U.S. Sen. Jeanne Shaheen, D-NH, got assurances during a Senate hearing on Tuesday that the administration shares her concern for women, children and minorities in Afghanistan and will look out for them after America's military withdrawal.

Shaheen and members of the Senate Foreign Relations Committee grilled Secretary of State Antony Blinken Tuesday and expressed disappointment at the way the 20-year war ended and the large number of Americans and Afghans who were left behind.

“Mr. Secretary, the execution of the U.S. withdrawal was clearly and fatally flawed,” Chairman Sen. Robert Menendez, D-NJ, said. “This committee expects to receive a full explanation of this Administration’s decisions on Afghanistan since coming into office last January. There has to be accountability.”

During her time to question Blinken, Shaheen said that her requests in the past for special visas so women, children and minorities could come to the United States were blocked by Senate Republicans. She also blamed the deal cut by the Trump administration for allowing the Taliban to gain strength and use it to quickly take over the country in the days before the U.S. military left.

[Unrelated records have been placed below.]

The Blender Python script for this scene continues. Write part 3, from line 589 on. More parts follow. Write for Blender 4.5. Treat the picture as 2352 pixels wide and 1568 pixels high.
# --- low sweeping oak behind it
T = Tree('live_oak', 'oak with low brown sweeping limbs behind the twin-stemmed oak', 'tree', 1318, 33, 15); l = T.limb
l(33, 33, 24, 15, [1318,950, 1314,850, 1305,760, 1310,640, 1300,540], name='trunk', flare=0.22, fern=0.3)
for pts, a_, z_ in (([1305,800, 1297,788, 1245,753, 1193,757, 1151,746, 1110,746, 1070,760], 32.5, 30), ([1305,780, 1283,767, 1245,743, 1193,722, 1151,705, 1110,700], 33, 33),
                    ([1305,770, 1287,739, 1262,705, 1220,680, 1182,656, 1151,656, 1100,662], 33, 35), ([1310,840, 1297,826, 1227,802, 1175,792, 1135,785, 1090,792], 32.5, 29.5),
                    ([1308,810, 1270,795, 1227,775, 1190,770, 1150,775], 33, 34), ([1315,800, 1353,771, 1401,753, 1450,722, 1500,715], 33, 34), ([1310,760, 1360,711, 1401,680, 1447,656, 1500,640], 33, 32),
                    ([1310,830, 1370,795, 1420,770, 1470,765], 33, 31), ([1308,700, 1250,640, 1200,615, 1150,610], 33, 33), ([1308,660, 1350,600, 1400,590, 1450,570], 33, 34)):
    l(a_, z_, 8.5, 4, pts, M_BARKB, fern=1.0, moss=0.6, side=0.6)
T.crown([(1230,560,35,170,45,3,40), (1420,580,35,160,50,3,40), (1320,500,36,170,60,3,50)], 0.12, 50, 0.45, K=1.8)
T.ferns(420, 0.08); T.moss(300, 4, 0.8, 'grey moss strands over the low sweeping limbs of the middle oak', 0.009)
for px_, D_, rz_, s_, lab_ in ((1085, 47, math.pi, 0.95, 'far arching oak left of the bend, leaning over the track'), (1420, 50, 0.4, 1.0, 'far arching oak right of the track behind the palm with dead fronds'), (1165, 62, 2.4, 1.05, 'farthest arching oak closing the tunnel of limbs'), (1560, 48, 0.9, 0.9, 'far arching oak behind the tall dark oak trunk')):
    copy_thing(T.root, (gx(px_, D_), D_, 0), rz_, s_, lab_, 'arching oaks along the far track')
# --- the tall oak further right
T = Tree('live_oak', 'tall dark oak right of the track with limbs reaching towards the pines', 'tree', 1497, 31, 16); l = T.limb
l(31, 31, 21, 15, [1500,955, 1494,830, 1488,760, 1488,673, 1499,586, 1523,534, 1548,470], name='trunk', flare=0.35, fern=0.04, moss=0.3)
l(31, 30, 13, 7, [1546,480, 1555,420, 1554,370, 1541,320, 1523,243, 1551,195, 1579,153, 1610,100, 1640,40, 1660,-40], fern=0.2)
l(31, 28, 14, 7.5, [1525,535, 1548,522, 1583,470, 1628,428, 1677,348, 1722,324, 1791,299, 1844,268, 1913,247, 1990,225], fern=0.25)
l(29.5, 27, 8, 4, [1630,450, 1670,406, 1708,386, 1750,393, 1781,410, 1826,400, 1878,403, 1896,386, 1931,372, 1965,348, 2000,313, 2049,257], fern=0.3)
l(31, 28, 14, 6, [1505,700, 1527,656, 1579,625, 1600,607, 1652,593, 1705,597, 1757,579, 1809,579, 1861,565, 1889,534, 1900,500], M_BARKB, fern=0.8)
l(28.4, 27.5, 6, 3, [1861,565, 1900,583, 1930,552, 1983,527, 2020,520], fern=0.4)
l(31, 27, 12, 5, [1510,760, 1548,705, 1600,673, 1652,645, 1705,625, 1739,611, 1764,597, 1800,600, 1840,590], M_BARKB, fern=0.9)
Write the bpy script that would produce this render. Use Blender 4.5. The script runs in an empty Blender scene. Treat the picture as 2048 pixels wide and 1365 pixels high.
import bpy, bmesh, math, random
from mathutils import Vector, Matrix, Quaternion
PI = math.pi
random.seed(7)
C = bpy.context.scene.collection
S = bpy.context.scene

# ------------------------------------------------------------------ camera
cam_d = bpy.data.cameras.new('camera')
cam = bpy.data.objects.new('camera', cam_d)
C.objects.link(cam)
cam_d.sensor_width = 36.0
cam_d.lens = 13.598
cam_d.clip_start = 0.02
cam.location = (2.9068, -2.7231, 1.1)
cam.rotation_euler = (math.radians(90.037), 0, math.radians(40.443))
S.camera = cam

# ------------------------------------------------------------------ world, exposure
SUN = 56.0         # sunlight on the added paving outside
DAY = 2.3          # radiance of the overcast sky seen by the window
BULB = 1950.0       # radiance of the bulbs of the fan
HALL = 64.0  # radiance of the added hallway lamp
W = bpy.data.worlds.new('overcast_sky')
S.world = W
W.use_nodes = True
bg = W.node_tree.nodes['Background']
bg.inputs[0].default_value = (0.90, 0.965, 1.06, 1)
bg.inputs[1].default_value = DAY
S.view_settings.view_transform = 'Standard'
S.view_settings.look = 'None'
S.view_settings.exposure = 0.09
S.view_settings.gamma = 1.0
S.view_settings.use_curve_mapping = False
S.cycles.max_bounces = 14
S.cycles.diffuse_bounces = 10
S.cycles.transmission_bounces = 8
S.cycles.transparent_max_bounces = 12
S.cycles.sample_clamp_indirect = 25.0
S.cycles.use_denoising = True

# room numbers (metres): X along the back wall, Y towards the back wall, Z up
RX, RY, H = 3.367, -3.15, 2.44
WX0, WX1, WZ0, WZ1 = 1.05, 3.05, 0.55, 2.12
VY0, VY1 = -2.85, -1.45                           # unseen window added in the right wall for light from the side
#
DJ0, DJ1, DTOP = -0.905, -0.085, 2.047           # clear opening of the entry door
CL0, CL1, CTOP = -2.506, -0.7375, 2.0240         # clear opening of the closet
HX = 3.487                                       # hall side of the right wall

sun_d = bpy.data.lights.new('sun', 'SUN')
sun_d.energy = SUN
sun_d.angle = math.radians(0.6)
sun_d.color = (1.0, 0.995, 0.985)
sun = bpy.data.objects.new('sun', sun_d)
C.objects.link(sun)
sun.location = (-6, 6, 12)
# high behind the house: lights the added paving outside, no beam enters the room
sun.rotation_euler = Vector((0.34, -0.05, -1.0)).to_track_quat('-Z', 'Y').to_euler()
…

"I want to know where that outrage was during the negotiations by the Trump administration and former Secretary Pompeo when they were giving away the rights of women and girls and when Secretary Pompeo came before this committee and blew off questions about what they were doing to pressure the Taliban to have women at the negotiating table for that peace treaty. I think there is a lot of regret, and a lot of recriminations to go around,” said Shaheen.

New Hampshire's senior Senator was ready to move on and work with the Biden administration for future protections.

"The important thing for us to do now is to figure out how to work together to address those people who still need to be evacuated from Afghanistan and also ensure that we can do everything possible with the international community to help protect the human rights of the woman and girls who remain in the country and those minorities," Shaheen said.

Blinken said he will appoint a senior State Department official to oversee the administration’s efforts to protect women, girls and minorities in Afghanistan.

The secretary also underscored the Department’s continued efforts and commitment to accomplish this policy and moral priority through building international pressure on the Taliban and targeted assistance.

Two state resettlement agencies have submitted proposals to their national resettlement agencies to bring over 100 Afghan refugees to New Hampshire but approval of the plan will not be immediate.